Ein Name, den man sich merken sollte: Lia Tsolaki

Choreografin der Peter-Stein-Inszenierung von Schostakowitschs „Die Nase“

oe
Zürich, 17/09/2011

Konkurrenz für Beate Vollack, als Choreografin Spezialistin so mancher aufregenden Operninszenierungen bei uns, namentlich von Christof Loy und David Pountney: Lia Tsolaki. Die Lady ist Jahrgang 1978, kommt aus Athen, hat am London Studio Centre Theatertanz studiert und dann mit Trisha Brown in New York zusammengearbeitet. Sie hat sich in Griechenland einen Namen gemacht als Choreografin bedeutender Schauspielproduktionen, inzwischen auch in New York, und ist offenbar die bevorzugte Choreografin von Peter Stein, der mit ihr nicht nur die „Elektra“ von Sophokles erarbeitet hat, sondern auch kürzlich seine „Macbeth-Inszenierung bei den Salzburger Festspielen – und jüngst nun also seine Produktion von Schostakowitschs „Nase“ am Opernhaus Zürich.

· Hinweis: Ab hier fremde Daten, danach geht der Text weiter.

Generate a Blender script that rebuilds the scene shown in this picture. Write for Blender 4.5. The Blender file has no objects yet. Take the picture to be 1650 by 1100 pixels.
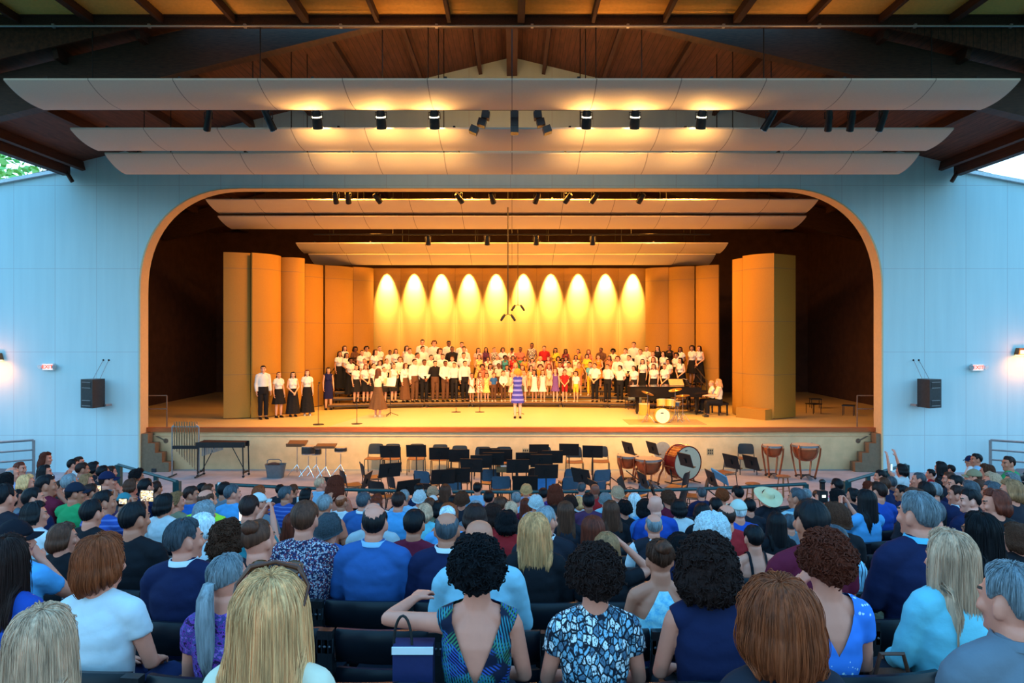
import bpy, math, random
import numpy as np
from mathutils import Vector, Matrix, noise as mnoise, Euler
R = math.radians
random.seed(7); np.random.seed(7)
SC = bpy.context.scene
COL = SC.collection
# ------------------------------------------------------------------ camera, sky, exposure
F = 1250.0; CZ = 4.1; HY = 535.0; HX = 825.0     # focal length in pixels of a 1650 px wide frame, eye height, horizon row
cam = bpy.data.objects.new('camera', bpy.data.cameras.new('camera'))
COL.objects.link(cam)
cam.location = (0, 0, CZ); cam.rotation_euler = (R(90), 0, 0)
cam.data.sensor_width = 36; cam.data.sensor_fit = 'HORIZONTAL'
cam.data.lens = F / 1650 * 36
cam.data.shift_y = -(550 - HY) / 1650
cam.data.clip_end = 400
SC.camera = cam
SC.view_settings.view_transform = 'Standard'
SC.view_settings.look = 'None'
SC.view_settings.gamma = 1
SC.view_settings.use_curve_mapping = False
SC.view_settings.exposure = 0.0
def world():
    w = bpy.data.worlds.new('dusk_sky'); SC.world = w; w.use_nodes = True
    nt = w.node_tree; n = nt.nodes; bg = n['Background']
    tc = n.new('ShaderNodeTexCoord'); sep = n.new('ShaderNodeSeparateXYZ'); ramp = n.new('ShaderNodeValToRGB')
    nt.links.new(tc.outputs['Generated'], sep.inputs[0]); nt.links.new(sep.outputs['Z'], ramp.inputs[0])
    e = ramp.color_ramp.elements
    e[0].position = 0.0; e[0].color = (0.05, 0.08, 0.09, 1)
    e[1].position = 0.85; e[1].color = (0.10, 0.36, 0.70, 1)
    m = ramp.color_ramp.elements.new(0.11); m.color = (0.52, 0.78, 0.95, 1); m = ramp.color_ramp.elements.new(0.35); m.color = (0.20, 0.54, 0.82, 1)
    nt.links.new(ramp.outputs[0], bg.inputs[0]); bg.inputs[1].default_value = SKY
SKY = 3.3
world()
def lamp(name, kind, loc, energy, color, target=None, size=None, spot=None, blend=.5, parent=None, rad=.06, size_y=None):
    d = bpy.data.lights.new(name, kind); d.energy = energy; d.color = color
    if kind == 'AREA':
        d.size = size
        if size_y: d.shape = 'RECTANGLE'; d.size_y = size_y
    else: d.shadow_soft_size = rad
    if kind == 'SPOT': d.spot_size = R(spot); d.spot_blend = blend
    o = bpy.data.objects.new(name, d); COL.objects.link(o); o.location = loc
    if target is not None:
        o.rotation_euler = (Vector(target) - Vector(loc)).to_track_quat('-Z', 'Y').to_euler()
    return o
WARM = (1.0, .36, .045); WASH = (1.0, .60, .14)
# border lights hung above the stage between the ceiling reflectors
for y_, z_, e_, ty in ((24.0, 8.55, 380, 27.5), (28.4, 7.9, 330, 28.9)):
    for x_ in (-5.2, -1.75, 1.75, 5.2):
        lamp('border_light', 'AREA', (x_, y_, z_), e_, WARM, (x_ * .8, ty, 1.3), size=1.6, size_y=.35)
# front wash from the house batten over the pit
for x_ in (-4.2, -2.8, -1.65, 1.6, 2.65, 4.05):
    lamp('front_wash', 'SPOT', (x_, 16.72, 8.32), 3800, WASH, (x_ * 1.25, 25.6, 1.4), spot=42, blend=.9, rad=.12)
# a row of downlights washing the rear wall in scallops
for i in range(10):
    x_ = (624 + i * 43.9 - 825) / 38.5
    lamp('wall_washer', 'SPOT', (x_, 31.97, 6.95), 6000, (1, .80, .50), (x_, 32.42, 5.75), spot=42, blend=.9, rad=.05)
# added fill lights without fixtures, warming the canopy and the roof timbers from below
for x_, y_, e_ in ((-6, 14.95, 8), (-2, 14.95, 9), (2, 14.95, 9), (6, 14.95, 8), (-2.6, 16.5, 30), (2.6, 16.5, 30), (-1.2, 20.5, 22), (1.2, 20.5, 22)):
    lamp('roof_fill', 'AREA', (x_, y_, 9.06), e_, (1, .42, .10), (x_ * .9, y_ - (.4 if y_ < 15 else -1.2), 12), size=1.2, size_y=.25)
# ------------------------------------------------------------------ mesh kit
def P(px, py, s): return Vector(((px - HX) / s, F / s, CZ - (py - HY) / s))
def S_floor(py, z=0.0): return (py - HY) / (CZ - z)          # scale (px per metre) of a point at height z seen at row py
class MB:
    def __init__(self): self.V = []; self.Fc = []; self.Mi = []; self.n = 0
    def add(self, v, f, m=0):
        v = np.asarray(v, float).reshape(-1, 3); self.V.append(v)
        self.Fc += [tuple(i + self.n for i in q) for q in f]; self.Mi += [m] * len(f); self.n += len(v); return self
    def box(self, c, d, rot=None, m=0, taper=1.0):
        x, y, z = [k / 2 for k in d]
        v = np.array([(sx * x * (taper if sz > 0 else 1), sy * y * (taper if sz > 0 else 1), sz * z) for sz in (-1, 1) for sy in (-1, 1) for sx in (-1, 1)])
        if rot is not None: v = v @ np.array(Euler(rot).to_matrix()).T
        return self.add(v + np.array(c), [(0, 2, 3, 1), (4, 5, 7, 6), (0, 1, 5, 4), (2, 6, 7, 3), (0, 4, 6, 2), (1, 3, 7, 5)], m)
    def rings(self, rings, m=0, caps=True, closed=True):
        k = len(rings[0]); v = np.concatenate([np.asarray(r, float) for r in rings]); f = []
        for i in range(len(rings) - 1):
            for j in range(k if closed else k - 1):
                a = i * k + j; b = i * k + (j + 1) % k
                f.append((a, b, b + k, a + k))
        if caps and closed:
            f.append(tuple(range(k - 1, -1, -1))); f.append(tuple((len(rings) - 1) * k + j for j in range(k)))
        return self.add(v, f, m)
    def tube(self, pts, rad, seg=8, m=0, caps=True, flat=None):
        pts = [Vector(p) for p in pts]
        if not hasattr(rad, '__len__'): rad = [rad] * len(pts)
        rs = []; up = None
        for i, p in enumerate(pts):
            t = (pts[min(i + 1, len(pts) - 1)] - pts[max(i - 1, 0)]).normalized()
            if up is None: up = Vector((0, 0, 1)) if abs(t.z) < .9 else Vector((0, 1, 0))
            a = t.cross(up).normalized(); b = a.cross(t).normalized(); up = b
            fl = flat if flat else 1.0
            rs.append([p + (a * math.cos(q) + b * math.sin(q) * fl) * rad[i] for q in (2 * math.pi * j / seg for j in range(seg))])
        return self.rings([[tuple(q) for q in r] for r in rs], m, caps)
    def cyl(self, p0, p1, r, r1=None, seg=16, m=0): return self.tube([p0, p1], [r, r if r1 is None else r1], seg, m)
    def lathe(self, prof, c=(0, 0, 0), seg=24, m=0, rot=None, sx=1, sy=1, caps=True):
        rs = []
        M = np.array(Euler(rot).to_matrix()).T if rot is not None else None
        for r, z in prof:
            a = np.array([(r * math.cos(q) * sx, r * math.sin(q) * sy, z) for q in (2 * math.pi * j / seg for j in range(seg))])
            if M is not None: a = a @ M
            rs.append(a + np.array(c))
        return self.rings(rs, m, caps)
    def ball(self, c, r, seg=16, m=0, rot=None):
        if not hasattr(r, '__len__'): r = (r, r, r)
        M = np.array(Euler(rot).to_matrix()).T if rot is not None else None
        rs = []; n = seg // 2
        for i in range(n + 1):
            t = math.pi * min(max(i / n, .02), .98)
            a = np.array([(r[0] * math.sin(t) * math.cos(q), r[1] * math.sin(t) * math.sin(q), -r[2] * math.cos(t)) for q in (2 * math.pi * j / seg for j in range(seg))])
            if M is not None: a = a @ M
            rs.append(a + np.array(c))
        return self.rings(rs, m)
    def sheet(self, outline, z0, z1, m=0):
        k = len(outline); return self.rings([[(x, y, z0) for x, y in outline], [(x, y, z1) for x, y in outline]], m)
    def mesh(self, name, mats=(), smooth=False):
        me = bpy.data.meshes.new(name)
        me.from_pydata(np.concatenate(self.V).tolist() if self.V else [], [], self.Fc)
        for mt in mats: me.materials.append(mt)
        if len(mats) > 1: me.polygons.foreach_set('material_index', self.Mi)
        if smooth: me.polygons.foreach_set('use_smooth', [True] * len(me.polygons))
        me.update(); return me
    def obj(self, name, mat, parent=None, smooth=False, auto=None, **kw):
        mats = mat if isinstance(mat, (list, tuple)) else [mat]
        me = self.mesh(name, mats, smooth or auto is not None)
        if auto is not None:
            me.set_sharp_from_angle(angle=R(auto))
        return link(name, me, parent, **kw)
def link(name, data, parent=None, **kw):
    o = bpy.data.objects.new(name, data); COL.objects.link(o)
    if parent is not None: o.parent = parent
    return tag(o, **kw)
def tag(o, label=None, cat=None, group=None, kind=None):
    if label: o['label'] = label
    if cat: o['category'] = cat
    if group: o['group'] = group
    if kind: o['kind'] = kind
    return o
def empty(name, loc=(0, 0, 0), rz=0, **kw):
    o = bpy.data.objects.new(name, None); COL.objects.link(o); o.location = loc; o.rotation_euler = (0, 0, rz)
    o.empty_display_size = .1
    return tag(o, **kw)
def kids(o): return [c for c in list(KID.get(o.name, [])) ] if False else list(o.children)
def copy_tree(o, loc=None, rz=None, scale=None, **kw):
    def cp(a, par):
        c = a.copy(); COL.objects.link(c)
        if par is not None:
            c.parent = par; c.matrix_parent_inverse = a.matrix_parent_inverse.copy()
        for ch in a.children: cp(ch, c)
        return c
    c = cp(o, None)
    if loc is not None: c.location = loc
    if rz is not None: c.rotation_euler = (0, 0, rz)
    if scale is not None: c.scale = (scale,) * 3
    for k in ('label', 'group'):
        if k in c and k in kw: del c[k]
    return tag(c, **kw)
# ------------------------------------------------------------------ materials
MATS = {}
class NT:
    def __init__(self, name, rough=.6, metal=0, spec=.4):
        self.m = bpy.data.materials.new(name); self.m.use_nodes = True
        self.t = self.m.node_tree; self.n = self.t.nodes; self.b = self.n['Principled BSDF']
        self.b.inputs['Roughness'].default_value = rough; self.b.inputs['Metallic'].default_value = metal
        self.b.inputs['Specular IOR Level'].default_value = spec
    def new(self, t, **kw):
        a = self.n.new(t)
        for k, v in kw.items(): setattr(a, k, v)
        return a
    def ln(self, a, b): self.t.links.new(a, b)
    def coords(self, scale=(1, 1, 1), out='Object', loc=(0, 0, 0)):
        tc = self.new('ShaderNodeTexCoord'); mp = self.new('ShaderNodeMapping')
        mp.inputs['Scale'].default_value = scale; mp.inputs['Location'].default_value = loc
        self.ln(tc.outputs[out], mp.inputs[0]); return mp.outputs[0]
    def noise(self, vec, scale=5, detail=3, rough=.55):
        t = self.new('ShaderNodeTexNoise'); t.inputs['Scale'].default_value = scale; t.inputs['Detail'].default_value = detail
        t.inputs['Roughness'].default_value = rough
        if vec is not None: self.ln(vec, t.inputs['Vector'])
        return t.outputs['Fac']
    def ramp(self, fac, stops, interp='LINEAR'):
        r = self.new('ShaderNodeValToRGB'); r.color_ramp.interpolation = interp; e = r.color_ramp.elements
        while len(e) < len(stops): e.new(.5)
        for i, (p, c) in enumerate(stops):
            e[i].position = p; e[i].color = (*c, 1) if hasattr(c, '__len__') else (c, c, c, 1)
        self.ln(fac, r.inputs[0]); return r.outputs[0]
    def mix(self, a, b, fac, mode='MIX'):
        x = self.new('ShaderNodeMix', data_type='RGBA', blend_type=mode)
        for k, v in ((6, a), (7, b), (0, fac)):
            if isinstance(v, (int, float)): x.inputs[k].default_value = v if k == 0 else (v, v, v, 1)
            elif isinstance(v, tuple): x.inputs[k].default_value = (*v, 1)
            else: self.ln(v, x.inputs[k])
        return x.outputs[2]
    def math(self, op, a, b=None):
        x = self.new('ShaderNodeMath', operation=op)
        for k, v in ((0, a), (1, b)):
            if v is None: continue
            if isinstance(v, (int, float)): x.inputs[k].default_value = v
            else: self.ln(v, x.inputs[k])
        return x.outputs[0]
    def objcol(self): return self.new('ShaderNodeObjectInfo').outputs['Color']
    def base(self, c):
        if isinstance(c, tuple): self.b.inputs['Base Color'].default_value = (*c, 1)
        else: self.ln(c, self.b.inputs['Base Color'])
        return self
    def bump(self, h, strength=.3, dist=.01):
        b = self.new('ShaderNodeBump'); b.inputs['Strength'].default_value = strength; b.inputs['Distance'].default_value = dist
        self.ln(h, b.inputs['Height']); self.ln(b.outputs[0], self.b.inputs['Normal']); return self
def plain(name, c, rough=.6, metal=0, var=.12, scale=14, bump=0, spec=.4):
    if name in MATS: return MATS[name]
    k = NT(name, rough, metal, spec); v = k.coords()
    f = k.noise(v, scale, 4)
    k.base(k.ramp(f, [(.25, tuple(x * (1 - var) for x in c)), (.75, tuple(min(1, x * (1 + var)) for x in c))]))
    if bump: k.bump(f, bump, .01)
    MATS[name] = k.m; return k.m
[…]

Die Aufführung ist eine Sensation: eine theatralische Tour de force des revolutionären sowjetischen „Theater Oktobers“ der zwanziger Jahre (die „Nase“ gelangte 1930 in Leningrad zur Uraufführung – da war Schostakowitsch gerade mal 23 Jahre alt, das war also sechs Jahre vor Stalins Verurteilung seiner Arbeit als „Mehr Chaos als Musik“) – ein zu Kopf steigender theatralischer Wodka-Cocktail, gemixt aus allen Ingredienzen der sowjetischen Avantgarde von Meyerhold, Tairow, Eisenstein und Malewitsch nebst Agitprop und der Montagetechnik der frühen Filme. An sie erinnern nicht zuletzt die großen Massenszenen in den instrumentalen Zwischenspielen, die Tsolaki nach dem Vorbild der Mack Sennett‘schen Stummfilme choreografiert hat, mit aufregenden Verfolgungsjagden à la Keystone Cops und Charlie Chaplin.

So etwas Hinreißendes habe ich in den siebzig Jahren meiner Theaterpraxis noch nie auf unseren Bühnen gesehen. Es ist unglaublich, was sich Peter Stein, der ein bekennender Russland-Fan seit seiner legendären Moskauer Inszenierung von Aeschylos‘ “Orestie“ ist, und Tsolaki da alles haben einfallen lassen – zusammen mit Ferdinand Wögerbauer und Anna Maria Heinreich als Ausstatter, Joachim Barth und Hans-Rudolf Kunze als Beleuchtungsdesigner, den Chordirigenten Ernst Raffelsberger und Lev Vernik, mit Ingo Metzmacher als musikalischem Strategen von napoleonischem Format und Herr über diese schweizerische Force de frappe, bestehend aus dreizehn Solisten, 66 Episodenrollen, 7 Sprechrollen und stummen Rollen als Beter, Begleitpersonen, Polizisten und Eunuchen – und schließlich, nicht zu vergessen, den Figuranti speciali. Ich kann mir nicht vorstellen, dass die gerade beginnende Spielzeit auf dem Musiktheater Aufregenderes zu bieten hat als diese Zürcher „Nos“!